STATED PROBLEM » Reproduce the listing below in its entirety. Change nothing.

**** DATA SEGMENT ****

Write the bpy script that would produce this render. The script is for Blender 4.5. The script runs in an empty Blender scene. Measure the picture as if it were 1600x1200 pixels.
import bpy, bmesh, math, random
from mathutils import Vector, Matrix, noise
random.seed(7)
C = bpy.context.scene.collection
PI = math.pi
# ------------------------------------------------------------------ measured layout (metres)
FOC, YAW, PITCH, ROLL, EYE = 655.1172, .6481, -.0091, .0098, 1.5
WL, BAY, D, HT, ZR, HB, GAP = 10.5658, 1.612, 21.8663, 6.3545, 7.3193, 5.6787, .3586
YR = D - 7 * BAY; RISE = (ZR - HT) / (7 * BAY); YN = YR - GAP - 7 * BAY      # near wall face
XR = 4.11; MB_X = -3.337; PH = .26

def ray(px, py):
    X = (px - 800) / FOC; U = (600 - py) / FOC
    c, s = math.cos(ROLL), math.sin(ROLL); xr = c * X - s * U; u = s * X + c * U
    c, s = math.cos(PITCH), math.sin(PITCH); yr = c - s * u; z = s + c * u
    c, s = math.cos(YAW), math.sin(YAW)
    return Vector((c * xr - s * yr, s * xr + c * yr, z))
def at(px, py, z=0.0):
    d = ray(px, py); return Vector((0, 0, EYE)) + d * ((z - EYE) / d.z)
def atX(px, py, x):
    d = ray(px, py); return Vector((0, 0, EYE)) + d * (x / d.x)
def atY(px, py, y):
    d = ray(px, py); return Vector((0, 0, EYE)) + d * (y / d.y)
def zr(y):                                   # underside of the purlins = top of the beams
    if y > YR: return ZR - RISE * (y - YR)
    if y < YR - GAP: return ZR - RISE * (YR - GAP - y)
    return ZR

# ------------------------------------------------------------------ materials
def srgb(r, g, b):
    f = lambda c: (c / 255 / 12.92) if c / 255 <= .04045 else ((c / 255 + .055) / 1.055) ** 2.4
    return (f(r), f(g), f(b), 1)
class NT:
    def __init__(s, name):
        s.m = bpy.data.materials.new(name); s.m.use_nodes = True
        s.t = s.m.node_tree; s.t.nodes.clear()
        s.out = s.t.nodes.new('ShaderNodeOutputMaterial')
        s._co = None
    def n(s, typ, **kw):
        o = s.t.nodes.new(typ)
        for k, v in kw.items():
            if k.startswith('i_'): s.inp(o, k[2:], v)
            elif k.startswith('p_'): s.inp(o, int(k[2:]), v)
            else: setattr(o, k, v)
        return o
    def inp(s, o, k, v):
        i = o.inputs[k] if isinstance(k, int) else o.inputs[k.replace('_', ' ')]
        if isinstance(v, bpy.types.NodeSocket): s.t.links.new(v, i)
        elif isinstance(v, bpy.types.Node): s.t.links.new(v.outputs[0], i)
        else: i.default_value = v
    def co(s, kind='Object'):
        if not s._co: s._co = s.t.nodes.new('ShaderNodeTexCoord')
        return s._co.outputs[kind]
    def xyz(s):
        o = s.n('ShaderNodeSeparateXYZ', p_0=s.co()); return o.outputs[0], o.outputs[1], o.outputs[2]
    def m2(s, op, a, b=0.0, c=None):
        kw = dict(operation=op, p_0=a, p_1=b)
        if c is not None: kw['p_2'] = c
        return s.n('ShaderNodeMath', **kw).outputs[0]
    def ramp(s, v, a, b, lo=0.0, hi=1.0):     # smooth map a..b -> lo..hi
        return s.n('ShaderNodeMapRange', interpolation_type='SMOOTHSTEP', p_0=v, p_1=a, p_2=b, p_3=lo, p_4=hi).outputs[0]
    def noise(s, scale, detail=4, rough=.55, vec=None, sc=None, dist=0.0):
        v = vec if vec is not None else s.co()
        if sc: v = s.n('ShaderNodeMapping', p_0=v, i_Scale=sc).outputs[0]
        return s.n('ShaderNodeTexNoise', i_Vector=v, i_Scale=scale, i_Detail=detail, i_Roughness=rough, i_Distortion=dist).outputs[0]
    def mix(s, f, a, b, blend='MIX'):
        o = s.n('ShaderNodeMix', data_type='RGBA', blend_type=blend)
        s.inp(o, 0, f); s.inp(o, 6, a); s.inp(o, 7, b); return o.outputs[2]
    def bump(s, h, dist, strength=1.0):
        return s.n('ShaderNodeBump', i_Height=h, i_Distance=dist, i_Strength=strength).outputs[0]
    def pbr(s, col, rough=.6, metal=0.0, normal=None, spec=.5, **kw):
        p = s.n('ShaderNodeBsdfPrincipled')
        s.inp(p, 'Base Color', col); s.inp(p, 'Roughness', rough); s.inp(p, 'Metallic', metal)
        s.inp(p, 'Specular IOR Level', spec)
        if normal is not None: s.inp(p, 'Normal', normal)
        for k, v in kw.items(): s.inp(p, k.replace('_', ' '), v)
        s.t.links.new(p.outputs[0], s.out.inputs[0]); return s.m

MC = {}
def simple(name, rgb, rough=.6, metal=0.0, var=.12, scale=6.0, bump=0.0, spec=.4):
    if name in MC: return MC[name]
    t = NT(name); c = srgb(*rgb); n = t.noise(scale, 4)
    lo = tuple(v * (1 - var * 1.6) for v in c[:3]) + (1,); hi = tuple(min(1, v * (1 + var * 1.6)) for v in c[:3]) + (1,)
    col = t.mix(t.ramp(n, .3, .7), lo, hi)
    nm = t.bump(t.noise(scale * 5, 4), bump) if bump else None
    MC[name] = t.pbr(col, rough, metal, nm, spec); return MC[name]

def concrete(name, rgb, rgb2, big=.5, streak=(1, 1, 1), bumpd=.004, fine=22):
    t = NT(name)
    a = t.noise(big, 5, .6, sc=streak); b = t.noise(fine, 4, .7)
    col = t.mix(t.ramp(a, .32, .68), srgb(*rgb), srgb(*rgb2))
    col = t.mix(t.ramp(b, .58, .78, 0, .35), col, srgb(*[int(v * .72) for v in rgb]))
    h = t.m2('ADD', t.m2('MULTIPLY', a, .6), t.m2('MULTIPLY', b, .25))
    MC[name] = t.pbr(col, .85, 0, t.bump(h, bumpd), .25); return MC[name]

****

SOLUTION TO THIS TASK »
Write the bpy script that would produce this render. The script is for Blender 4.5. The script runs in an empty Blender scene. Measure the picture as if it were 1600x1200 pixels.
import bpy, bmesh, math, random
from mathutils import Vector, Matrix, noise
random.seed(7)
C = bpy.context.scene.collection
PI = math.pi
# ------------------------------------------------------------------ measured layout (metres)
FOC, YAW, PITCH, ROLL, EYE = 655.1172, .6481, -.0091, .0098, 1.5
WL, BAY, D, HT, ZR, HB, GAP = 10.5658, 1.612, 21.8663, 6.3545, 7.3193, 5.6787, .3586
YR = D - 7 * BAY; RISE = (ZR - HT) / (7 * BAY); YN = YR - GAP - 7 * BAY      # near wall face
XR = 4.11; MB_X = -3.337; PH = .26

def ray(px, py):
    X = (px - 800) / FOC; U = (600 - py) / FOC
    c, s = math.cos(ROLL), math.sin(ROLL); xr = c * X - s * U; u = s * X + c * U
    c, s = math.cos(PITCH), math.sin(PITCH); yr = c - s * u; z = s + c * u
    c, s = math.cos(YAW), math.sin(YAW)
    return Vector((c * xr - s * yr, s * xr + c * yr, z))
def at(px, py, z=0.0):
    d = ray(px, py); return Vector((0, 0, EYE)) + d * ((z - EYE) / d.z)
def atX(px, py, x):
    d = ray(px, py); return Vector((0, 0, EYE)) + d * (x / d.x)
def atY(px, py, y):
    d = ray(px, py); return Vector((0, 0, EYE)) + d * (y / d.y)
def zr(y):                                   # underside of the purlins = top of the beams
    if y > YR: return ZR - RISE * (y - YR)
    if y < YR - GAP: return ZR - RISE * (YR - GAP - y)
    return ZR

# ------------------------------------------------------------------ materials
def srgb(r, g, b):
    f = lambda c: (c / 255 / 12.92) if c / 255 <= .04045 else ((c / 255 + .055) / 1.055) ** 2.4
    return (f(r), f(g), f(b), 1)
class NT:
    def __init__(s, name):
        s.m = bpy.data.materials.new(name); s.m.use_nodes = True
        s.t = s.m.node_tree; s.t.nodes.clear()
        s.out = s.t.nodes.new('ShaderNodeOutputMaterial')
        s._co = None
    def n(s, typ, **kw):
        o = s.t.nodes.new(typ)
        for k, v in kw.items():
            if k.startswith('i_'): s.inp(o, k[2:], v)
            elif k.startswith('p_'): s.inp(o, int(k[2:]), v)
            else: setattr(o, k, v)
        return o
    def inp(s, o, k, v):
        i = o.inputs[k] if isinstance(k, int) else o.inputs[k.replace('_', ' ')]
        if isinstance(v, bpy.types.NodeSocket): s.t.links.new(v, i)
        elif isinstance(v, bpy.types.Node): s.t.links.new(v.outputs[0], i)
        else: i.default_value = v
    def co(s, kind='Object'):
        if not s._co: s._co = s.t.nodes.new('ShaderNodeTexCoord')
        return s._co.outputs[kind]
    def xyz(s):
        o = s.n('ShaderNodeSeparateXYZ', p_0=s.co()); return o.outputs[0], o.outputs[1], o.outputs[2]
    def m2(s, op, a, b=0.0, c=None):
        kw = dict(operation=op, p_0=a, p_1=b)
        if c is not None: kw['p_2'] = c
        return s.n('ShaderNodeMath', **kw).outputs[0]
    def ramp(s, v, a, b, lo=0.0, hi=1.0):     # smooth map a..b -> lo..hi
        return s.n('ShaderNodeMapRange', interpolation_type='SMOOTHSTEP', p_0=v, p_1=a, p_2=b, p_3=lo, p_4=hi).outputs[0]
    def noise(s, scale, detail=4, rough=.55, vec=None, sc=None, dist=0.0):
        v = vec if vec is not None else s.co()
        if sc: v = s.n('ShaderNodeMapping', p_0=v, i_Scale=sc).outputs[0]
        return s.n('ShaderNodeTexNoise', i_Vector=v, i_Scale=scale, i_Detail=detail, i_Roughness=rough, i_Distortion=dist).outputs[0]
    def mix(s, f, a, b, blend='MIX'):
        o = s.n('ShaderNodeMix', data_type='RGBA', blend_type=blend)
        s.inp(o, 0, f); s.inp(o, 6, a); s.inp(o, 7, b); return o.outputs[2]
    def bump(s, h, dist, strength=1.0):
        return s.n('ShaderNodeBump', i_Height=h, i_Distance=dist, i_Strength=strength).outputs[0]
    def pbr(s, col, rough=.6, metal=0.0, normal=None, spec=.5, **kw):
        p = s.n('ShaderNodeBsdfPrincipled')
        s.inp(p, 'Base Color', col); s.inp(p, 'Roughness', rough); s.inp(p, 'Metallic', metal)
        s.inp(p, 'Specular IOR Level', spec)
        if normal is not None: s.inp(p, 'Normal', normal)
        for k, v in kw.items(): s.inp(p, k.replace('_', ' '), v)
        s.t.links.new(p.outputs[0], s.out.inputs[0]); return s.m

MC = {}
def simple(name, rgb, rough=.6, metal=0.0, var=.12, scale=6.0, bump=0.0, spec=.4):
    if name in MC: return MC[name]
    t = NT(name); c = srgb(*rgb); n = t.noise(scale, 4)
    lo = tuple(v * (1 - var * 1.6) for v in c[:3]) + (1,); hi = tuple(min(1, v * (1 + var * 1.6)) for v in c[:3]) + (1,)
    col = t.mix(t.ramp(n, .3, .7), lo, hi)
    nm = t.bump(t.noise(scale * 5, 4), bump) if bump else None
    MC[name] = t.pbr(col, rough, metal, nm, spec); return MC[name]

def concrete(name, rgb, rgb2, big=.5, streak=(1, 1, 1), bumpd=.004, fine=22):
    t = NT(name)
    a = t.noise(big, 5, .6, sc=streak); b = t.noise(fine, 4, .7)
    col = t.mix(t.ramp(a, .32, .68), srgb(*rgb), srgb(*rgb2))
    col = t.mix(t.ramp(b, .58, .78, 0, .35), col, srgb(*[int(v * .72) for v in rgb]))
    h = t.m2('ADD', t.m2('MULTIPLY', a, .6), t.m2('MULTIPLY', b, .25))
    MC[name] = t.pbr(col, .85, 0, t.bump(h, bumpd), .25); return MC[name]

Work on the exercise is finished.